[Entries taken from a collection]
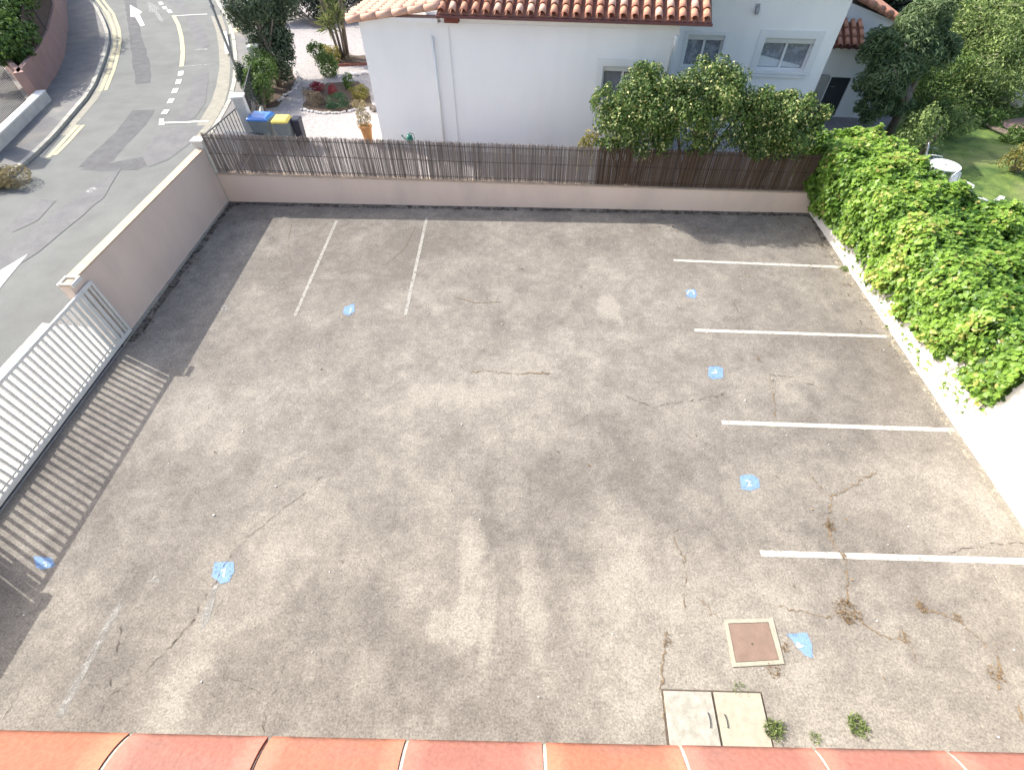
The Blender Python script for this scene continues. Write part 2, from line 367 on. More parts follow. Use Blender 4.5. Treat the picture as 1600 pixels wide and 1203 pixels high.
def lot():
    x0, x1, y0, y1, st = LX - .12, RX + .12, -.4, 15.2, .06
    nx, ny = int((x1 - x0) / st) + 1, int((y1 - y0) / st) + 1
    X, Y = np.meshgrid(np.linspace(x0, x1, nx), np.linspace(y0, y1, ny))
    Y = np.minimum(Y, FAR_A.y + (X - LX) * (FAR_B.y - FAR_A.y) / (RX - LX) + .12)
    def vn(sx, sy, seed):
        g = np.random.default_rng(seed).uniform(0, 1, (400, 400)); u = (X - x0) / sx + 3; v = (Y - y0) / sy + 3
        i, j = u.astype(int), v.astype(int); fu, fv = u - i, v - j; fu = fu * fu * (3 - 2 * fu); fv = fv * fv * (3 - 2 * fv)
        return (g[j, i] * (1 - fu) + g[j, i + 1] * fu) * (1 - fv) + (g[j + 1, i] * (1 - fu) + g[j + 1, i + 1] * fu) * fv
    w = .22 * vn(3.1, 2.6, 1) + .22 * vn(1.2, 1.3, 2) + .22 * vn(.55, .6, 3) + .19 * vn(.26, .26, 4) + .15 * vn(.13, .13, 5)
    w = .5 + (w - .5) * 1.45
    jx = (vn(.6, .6, 7) - .5) * .7 + (vn(.25, .25, 9) - .5) * .6 + (vn(.1, .1, 19) - .5) * .3; jy = (vn(.6, .6, 8) - .5) * .7 + (vn(.25, .25, 10) - .5) * .6 + (vn(.1, .1, 20) - .5) * .3
    # worn and stained places and painted lens haze, surveyed from the photograph: centre pixel, half sizes in metres, strength, edge
    spots = [(950, 475, .30, .55, .62, 4), (968, 525, .75, .14, .30, 2), (925, 560, .35, .5, .2, 2), (705, 410, .55, .45, .30, 2), (735, 900, .24, .95, .62, 4),
             (765, 970, .11, .95, .45, 4), (835, 930, .2, .9, .42, 3.5), (960, 900, .45, 1.9, .24, 2), (985, 1050, .45, .7, .16, 2), (690, 470, .9, .5, .14, 1.5),
             (560, 610, 2.6, .7, .20, 1.5), (300, 640, 1.6, 1.2, .24, 1.5), (800, 640, 2.0, .8, .14, 1.5), (1450, 1050, 3.2, 1.5, .30, 1.5), (1250, 1000, 1.6, .9, .22, 1.5),  # last two put the lens haze at the lower right into the colour
             (310, 1010, .28, 1.2, .30, 2), (100, 1010, .9, .7, .20, 1.5), (1120, 920, .9, .5, .15, 2), (470, 890, 1.0, .45, .20, 1.5), (1420, 790, 1.2, .7, .10, 1.5),
             (700, 975, .4, .25, .45, 4), (640, 915, .3, .15, .25, 3), (930, 380, .4, .2, .15, 2), (1350, 460, .7, .4, .15, 2), (600, 900, .7, .3, .12, 2),
             (510, 950, 1.0, .75, -.36, 2), (420, 1040, .75, .8, -.40, 2.5), (640, 1010, .9, .6, -.20, 2), (330, 1110, .5, .4, -.25, 2), (1240, 470, 2.2, 1.6, -.26, 1.5),
             (1340, 580, 1.9, 1.3, -.24, 1.5), (560, 405, 2.0, 1.5, -.20, 1.5), (830, 380, 2.4, 1.0, -.14, 1.5), (860, 720, 1.5, .9, -.16, 1.5), (560, 810, .75, .5, -.22, 1.5),
             (330, 790, .8, .5, -.20, 1.5), (1100, 1000, .35, .3, -.34, 2), (1010, 400, 1.2, 1.2, -.12, 1.5), (170, 1080, .5, .5, -.22, 1.5), (690, 560, 1.3, .4, -.10, 1.5),
             (640, 1080, 1.6, .35, -.10, 1.5), (900, 660, .8, 1.2, -.16, 1.5), (1090, 540, .8, .8, -.14, 1.5), (750, 820, .6, .5, -.12, 2), (1150, 840, .4, .3, -.12, 2)]
    for cx, cy, rx, ry, am, ed in spots:
        c = px(cx, cy); d = np.sqrt(((X + jx * min(1, rx) - c.x) / rx) ** 2 + ((Y + jy * min(1, ry) - c.y) / ry) ** 2)
        w = w + am * (.80 if ed >= 3.5 else .55) / (1 + np.exp((d - 1) * ed * 3.0))
    w = np.clip(w, 0, 1)
    V = np.stack([X, Y, np.zeros_like(X)], -1).reshape(-1, 3)
    ii = (np.arange(ny - 1)[:, None] * nx + np.arange(nx - 1)[None]).reshape(-1)
    F = np.stack([ii, ii + 1, ii + nx + 1, ii + nx], 1)
    me = bpy.data.meshes.new('parking_lot'); me.vertices.add(len(V)); me.vertices.foreach_set('co', V.reshape(-1).astype('f'))
    me.loops.add(F.size); me.loops.foreach_set('vertex_index', F.reshape(-1).astype('i')); me.polygons.add(len(F))
    me.polygons.foreach_set('loop_start', (np.arange(len(F)) * 4).astype('i')); me.polygons.foreach_set('loop_total', np.full(len(F), 4, 'i'))
    a = me.attributes.new('wear_haze', 'FLOAT', 'POINT'); a.data.foreach_set('value', w.reshape(-1).astype('f'))
    m = bpy.data.materials.new('lot_asphalt'); m.use_nodes = True; N = m.node_tree.nodes; L = m.node_tree.links; P = N['Principled BSDF']
    P.inputs['Roughness'].default_value = .9; P.inputs['Specular IOR Level'].default_value = .25
    at = N.new('ShaderNodeAttribute'); at.attribute_name = 'wear_haze'; tc = N.new('ShaderNodeTexCoord')
    def noise(sc, de, ro=.6):
        n = N.new('ShaderNodeTexNoise'); n.inputs['Scale'].default_value = sc; n.inputs['Detail'].default_value = de; n.inputs['Roughness'].default_value = ro
        L.new(tc.outputs['Object'], n.inputs['Vector']); return n
    def mth(op, a, b):
        n = N.new('ShaderNodeMath'); n.operation = op
        for i, q in enumerate((a, b)):
            if isinstance(q, (int, float)): n.inputs[i].default_value = q
            else: L.new(q, n.inputs[i])
        return n.outputs[0]
    n1 = noise(5.5, 14, .8); v = mth('ADD', at.outputs['Fac'], mth('MULTIPLY', mth('SUBTRACT', n1.outputs[0], .5), 1.6))
    rp = N.new('ShaderNodeValToRGB'); e = rp.color_ramp.elements
    e[0].position = .12; e[0].color = (.155, .141, .124, 1); e[1].position = .95; e[1].color = (.298, .275, .236, 1)
    k = e.new(.42); k.color = (.199, .182, .159, 1); k = e.new(.68); k.color = (.244, .224, .193, 1)
    L.new(v, rp.inputs[0])
    n2 = noise(30, 4, .9); n3 = noise(14, 5, .85)
    sp = N.new('ShaderNodeMapRange'); sp.inputs[1].default_value = .36; sp.inputs[2].default_value = .64; sp.inputs[3].default_value = .45; sp.inputs[4].default_value = 1.52
    L.new(mth('ADD', mth('MULTIPLY', n2.outputs[0], .7), mth('MULTIPLY', n3.outputs[0], .3)), sp.inputs[0])
    vm = N.new('ShaderNodeVectorMath'); vm.operation = 'SCALE'; L.new(rp.outputs[0], vm.inputs[0]); L.new(sp.outputs[0], vm.inputs['Scale'])
    L.new(vm.outputs[0], P.inputs['Base Color'])
    bp = N.new('ShaderNodeBump'); bp.inputs['Strength'].default_value = .35; bp.inputs['Distance'].default_value = .01
    L.new(n2.outputs[0], bp.inputs['Height']); L.new(bp.outputs[0], P.inputs['Normal'])
    me.materials.append(m); me.update(calc_edges=True)
    o = link('parking_lot', me); o['kind'] = 'structure'
lot()

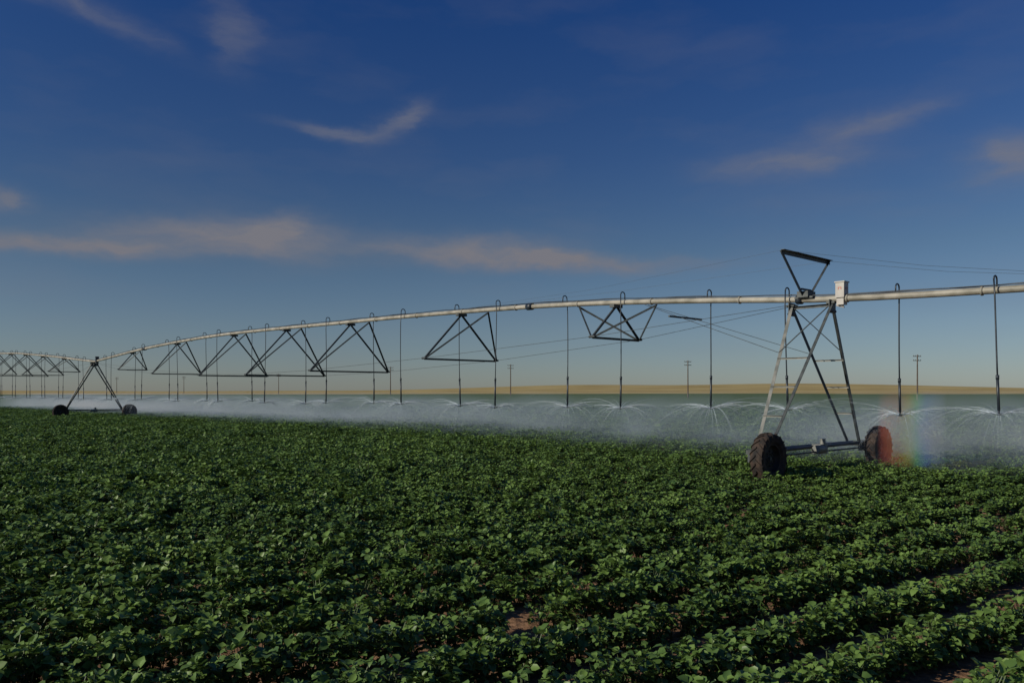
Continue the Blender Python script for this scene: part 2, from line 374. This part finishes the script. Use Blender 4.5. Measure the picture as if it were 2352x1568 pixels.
Zv=Vector((0,0,1))
def tyre(mb,c,ax,f,R=.60,W=.30):
    prof=[(R*.56,-W*.36),(R*.66,-W*.50),(R*.82,-W*.54),(R*.92,-W*.48),(R*.95,-W*.30),(R*.955,0),(R*.95,W*.30),(R*.92,W*.48),(R*.82,W*.54),(R*.66,W*.50),(R*.56,W*.36)]
    n=40;vs=[];fs=[]
    for k in range(n):
        a=2*math.pi*k/n; d=f*math.cos(a)+Zv*math.sin(a)
        for r_,x in prof: vs.append(c+d*r_+ax*x)
    m_=len(prof)
    for k in range(n):
        for j in range(m_-1):
            fs.append((k*m_+j,k*m_+j+1,((k+1)%n)*m_+j+1,((k+1)%n)*m_+j))
    mb.add(vs,fs,0)
    NL=19
    for sd_ in(-1,1):
        for k in range(NL):
            a0=2*math.pi*(k+(.5 if sd_>0 else 0))/NL
            secs=[(.01,0,.955,1.0),(.20,.09,.95,1.0),(.40,.19,.93,.985),(.53,.27,.86,.93),(.55,.31,.76,.80)]
            vs=[];
            for x,da,r0,r1 in secs:
                for dd,rr in((-.038,r0),(.038,r0),(.030,r1),(-.030,r1)):
                    a=a0+da+dd; d=f*math.cos(a)+Zv*math.sin(a)
                    vs.append(c+d*R*rr+ax*sd_*W*(x+ (0.03 if rr==r1 and x>.5 else 0)))
            fs=[]
            for i in range(len(secs)-1):
                for q in range(4): fs.append((i*4+q,i*4+(q+1)%4,(i+1)*4+(q+1)%4,(i+1)*4+q))
            fs.append((0,1,2,3)); e_=4*(len(secs)-1); fs.append((e_+3,e_+2,e_+1,e_))
            mb.add(vs,fs,0)
    prof=[(R*.57,-W*.36),(R*.57,-W*.40),(R*.53,-W*.40),(R*.50,-W*.2),(R*.46,-W*.05),(R*.20,0.02),(R*.16,-W*.12),(R*.02,-W*.14)]
    for flip in(1,-1):
        vs=[];fs=[];m_=len(prof);n=28
        for k in range(n):
            a=2*math.pi*k/n; d=f*math.cos(a)+Zv*math.sin(a)
            for r_,x in prof: vs.append(c+d*r_+ax*(x*flip+.01*flip))
        for k in range(n):
            for j in range(m_-1): fs.append((k*m_+j,k*m_+j+1,((k+1)%n)*m_+j+1,((k+1)%n)*m_+j))
        mb.add(vs,fs,1)
    for k in range(8):
        a=2*math.pi*k/8; d=f*math.cos(a)+Zv*math.sin(a)
        mb.tube(c+d*R*.28-ax*.05,c+d*R*.28+ax*.05,.016,6,1)
def tower(T,zp,hw,main=False):
    mb=MB(); zb=.78
    zA=zp-.17
    lb=2.43*hw/2.9
    legs={}
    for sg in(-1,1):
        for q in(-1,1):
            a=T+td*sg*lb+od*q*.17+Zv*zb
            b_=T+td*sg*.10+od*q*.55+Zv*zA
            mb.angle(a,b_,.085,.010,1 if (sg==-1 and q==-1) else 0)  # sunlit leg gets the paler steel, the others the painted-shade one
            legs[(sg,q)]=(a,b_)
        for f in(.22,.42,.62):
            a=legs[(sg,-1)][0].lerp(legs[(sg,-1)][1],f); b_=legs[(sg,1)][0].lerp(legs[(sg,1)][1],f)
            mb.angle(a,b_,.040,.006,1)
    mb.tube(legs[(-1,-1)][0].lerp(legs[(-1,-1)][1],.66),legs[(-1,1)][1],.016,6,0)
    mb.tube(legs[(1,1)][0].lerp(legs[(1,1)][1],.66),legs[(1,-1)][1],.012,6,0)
    for q in(-1,1):
        c=T+od*q*.55+Zv*(zA-.05)
        mb.box(c,[td,od,Zv],[.34,.02,.34],0); mb.box(c+Zv*.10,[td,od,Zv],[.22,.22,.05],0)
        mb.tube(c-td*.16-Zv*.12,c+td*.16-Zv*.12,.04,8,0)
    mb.angle(T+od*-.55+Zv*(zA+.02),T+od*.55+Zv*(zA+.02),.07,.008,0)
    for q in(-.13,.13):
        mb.tube(T+td*-lb*1.12+od*q+Zv*(zb-.05),T+td*lb*1.12+od*q+Zv*(zb-.05),.045,10,2)
    mb.tube(T+td*-lb*1.0+od*.30+Zv*(zb-.16),T+td*lb*1.0+od*.30+Zv*(zb-.16),.022,8,2)
    mb.box(T+od*.22+Zv*(zb-.10),[td,od,Zv],[.34,.26,.24],1)
    mb.tube(T+od*.30+Zv*(zb-.10)-td*.36,T+od*.30+Zv*(zb-.10)+td*.02,.11,14,1)
    mb.tube(T+od*.30+Zv*(zb-.02),T+od*.30+Zv*(zb+.16),.07,12,1)
    for sg in(-1,1):
        w_=T+td*sg*hw+od*.46
        mb.box(T+td*sg*(lb*1.06)+Zv*(zb-.08),[td,od,Zv],[.35,.44,.10],0)
        mb.box(T+td*sg*(hw-.05)+od*.12+Zv*.64,[td,od,Zv],[.34,.26,.30],0)
        mb.tube(T+td*sg*lb+Zv*(zb-.06),T+td*sg*hw+od*.1+Zv*.64,.07,8,0)
        mb.tube(w_-od*.40+Zv*.60,w_+od*.06+Zv*.60,.05,10,0)
    if main:
        m0=T+od*-.15
        for sg in(-1,1):
            mb.angle(m0+td*sg*.12+Zv*(zp+.12),m0+td*sg*1.2+Zv*(zp+1.15),.07,.009,0)
        mb.angle(m0-td*1.28+Zv*(zp+1.16),m0+td*1.28+Zv*(zp+1.16),.10,.01,0)
        mb.box(m0+Zv*(zp+.14),[td,od,Zv],[.40,.30,.16],0); mb.box(m0+Zv*(zp+.06),[td,od,Zv],[.30,.5,.05],0)
        mb.box(m0+Zv*(zp+.27),[td,od,Zv],[.50,.03,.05],0)
        for sg in(-1,1):
            e0=m0+td*sg*1.25+Zv*(zp+1.15)
            mb.path([e0,P(7,sg*.5,pz(7)+.40),P(14,sg*.06,pz(14)+.1)],.0025,5,0)
            mb.path([e0,P(-3,sg*.65,4.98),P(-6.3,sg*.06,4.45)],.0035,5,0)
            l=legs[(sg,-1)][0].lerp(legs[(sg,-1)][1],.66)
            mb.tube(P(5.3,sg*.08)-Zv*.1,l,.008,6,0)
        a=P(5.3,-.08)-Zv*.1; l1=legs[(-1,-1)][0].lerp(legs[(-1,-1)][1],.66); l2=legs[(1,-1)][0].lerp(legs[(1,-1)][1],.66)
        mb.box((a.lerp(l1,.3)+a.lerp(l2,.3))/2,[td,od,Zv],[1.6,.05,.05],0)
    mb.obj('tower_frame',[M_truss,M_steel,M_hose],False,piv)
    for sg in(-1,1):
        mb=MB(); tyre(mb,T+td*sg*hw+od*.46+Zv*.60,od,td)
        o=mb.obj('wheel',[M_tyre,M_rim],False,piv)
    mb=MB(); c=T+od*.80
    mb.box(c+Zv*(zp+.17),[td,od,Zv],[.24,.22,.38],0); mb.box(c+Zv*(zp+.37),[td,od,Zv],[.28,.26,.03],0)
    mb.box(c+Zv*(zp-.12),[td,od,Zv],[.20,.18,.16],0)
    mb.path([c+Zv*(zp-.18),c+Zv*(zp-.26)+od*.06,c+Zv*(zp-.20)-od*.14],.025,6,0)
    if main:
        for dx,dz,wx,wz in((-.035,.20,.015,.05),(.035,.20,.015,.05),(0,.23,.085,.015)):
            mb.box(c-td*.122+od*dx+Zv*(zp+dz),[td,od,Zv],[.006,wx,wz],1)
            mb.box(c+od*.112+td*dx+Zv*(zp+dz),[od,td,Zv],[.006,wx,wz],1)
    mb.obj('control_box',[M_box if main else M_hose,M_red],False,piv)
tower(T1,4.52,2.9,True); tower(T2,4.73,2.6); 
T3=T1+pd*124; tower(T3,6.3,2.9)

# ------------------------------------------------------------ spray
M_w,wt,wb=new_mat('water_stream'); wb.inputs['Base Color'].default_value=(.45,.53,.60,1); wb.inputs['Roughness'].default_value=.4
mb=MB(); random.seed(3)
for s_,n0 in noz:
    rb=.0046 if s_<2 else (.0062 if s_<14 else .0085)
    for k in range(52):
        a=2*math.pi*(k+random.random()*.6)/52; R=random.uniform(1.8,4.2); d=Vector((math.cos(a),math.sin(a),0))
        fr=d.dot(td); 
        if fr<0: R*=1+.55*fr
        up=random.uniform(1.2,1.9)*R/4; pts=[];rad=[]
        end=random.uniform(.3,.75)
        for j in range(9):
            t=end*j/8; p=n0+d*R*t+Zv*(up*t-2.6*t*t); 
            pts.append(p); rad.append(rb*(1-.95*j/8))
        mb.path(pts,rad,3,0,False)
mb.obj('water_spray',[M_w],True)

def vol_mat(name):
    m=bpy.data.materials.new(name); m.use_nodes=True; t=m.node_tree; t.nodes.clear()
    o=t.nodes.new('ShaderNodeOutputMaterial'); v=t.nodes.new('ShaderNodeVolumeScatter'); t.links.new(v.outputs[0],o.inputs['Volume'])
    tcx=t.nodes.new('ShaderNodeTexCoord'); sp=t.nodes.new('ShaderNodeSeparateXYZ'); t.links.new(tcx.outputs['Object'],sp.inputs[0])
    def f(op,a,b_=None,c=None,clamp=False):
        n=t.nodes.new('ShaderNodeMath'); n.operation=op; n.use_clamp=clamp
        for i,x in enumerate((a,b_,c)):
            if x is None: continue
            if isinstance(x,(int,float)): n.inputs[i].default_value=x
            else: t.links.new(x,n.inputs[i])
        return n.outputs[0]
    return m,t,v,tcx,sp,f
m,t,v,tcx,sp,f=vol_mat('spray_mist')
n=t.nodes.new('ShaderNodeTexNoise'); n.inputs['Scale'].default_value=.34; n.inputs['Detail'].default_value=3
mp=t.nodes.new('ShaderNodeMapping'); mp.inputs['Scale'].default_value=(1,.7,1.8); t.links.new(tcx.outputs['Object'],mp.inputs[0]); t.links.new(mp.outputs[0],n.inputs['Vector'])
hz=f('SUBTRACT',1.0,f('DIVIDE',sp.outputs[2],2.2),None,True); hz=f('MULTIPLY',hz,f('SUBTRACT',1.75,hz))
e1=f('MULTIPLY',f('SUBTRACT',sp.outputs[1],.0),.18,None,True); e2=f('MULTIPLY',f('SUBTRACT',15,sp.outputs[1]),.2,None,True)
nzv=f('MULTIPLY_ADD',n.outputs[0],4.4,-1.5,True)
near=f('MULTIPLY_ADD',f('MULTIPLY',f('SUBTRACT',4,sp.outputs[0]),.15,None,True),.7,1.0)
t.links.new(f('MULTIPLY',f('MULTIPLY',f('MULTIPLY',f('MULTIPLY',hz,near),nzv),f('MULTIPLY',e1,e2)),.145),v.inputs['Density'])
v.inputs['Color'].default_value=(.48,.62,.79,1)
try: m.cycles.volume_step_rate=.4
except Exception as ex: print(ex)
mb=MB(); mb.box(((124-14)/2,7.5,1.09),[(1,0,0),(0,1,0),(0,0,1)],[138,14.9,2.18])
o=mb.obj('water_mist',[m]); o.matrix_world=Matrix(((pd.x,td.x,0,T1.x),(pd.y,td.y,0,T1.y),(0,0,1,.02),(0,0,0,1)))

# rainbow in the fine spray by the far wheel
m,t,v,tcx,sp,f=vol_mat('rainbow_mist')
r=t.nodes.new('ShaderNodeValToRGB'); e=r.color_ramp.elements
stops=[(0,(1,.20,.10)),(.32,(1,.20,.04)),(.45,(1,.66,.08)),(.57,(.30,.95,.30)),(.72,(.20,.45,1)),(1,(.5,.6,1))]
while len(e)<len(stops): e.new(.5)
for i,(p_,c_) in enumerate(stops): e[i].position=p_; e[i].color=(*c_,1)
t.links.new(f('MULTIPLY_ADD',sp.outputs[0],1/1.6,.5),r.inputs['Fac']); t.links.new(r.outputs[0],v.inputs['Color'])
gx=f('SUBTRACT',1.0,f('POWER',f('ABSOLUTE',f('DIVIDE',sp.outputs[0],.80)),2.0),None,True)
gz=f('SUBTRACT',1.0,f('POWER',f('ABSOLUTE',f('DIVIDE',sp.outputs[2],1.05)),2.0),None,True)
gy=f('SUBTRACT',1.0,f('POWER',f('ABSOLUTE',f('DIVIDE',sp.outputs[1],.5)),2.0),None,True)
t.links.new(f('MULTIPLY',f('MULTIPLY',gx,gz),f('MULTIPLY',gy,1.9)),v.inputs['Density'])
mb=MB(); mb.box((0,0,0),[(1,0,0),(0,1,0),(0,0,1)],[1.6,1.0,2.1])
o=mb.obj('rainbow',[m]); o.location=(10.33,20.6,1.10); o.rotation_euler=(0,0,-math.radians(25.8))

# ------------------------------------------------------------ utility poles
for i,(x,y) in enumerate([(96.7,190),(51.9,235),(-.5,280),(-47.3,310),(-126,430),(-206,500),(-268,540)]):
    z=float(terrain(x,y)); mb=MB()
    mb.tube((0,0,-.3),(0,0,11),.20,8,0,.13)
    for h in(10.6,9.6):
        mb.box((0,.16,h),[(1,.25,0),(-.25,1,0),(0,0,1)],[2.2,.12,.14])
        for q in(-1,-.45,.45,1): mb.tube((q,.16+q*.25,h+.07),(q,.16+q*.25,h+.28),.05,6)
    o=mb.obj('utility_pole',[M_wood]); o.location=(x,y,z)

#### [REQUIRED TASK]
The answer is the number of lines in the preceding material that hold "legs"; write that number and nothing else.

#### [EXPECTED ANSWER]
7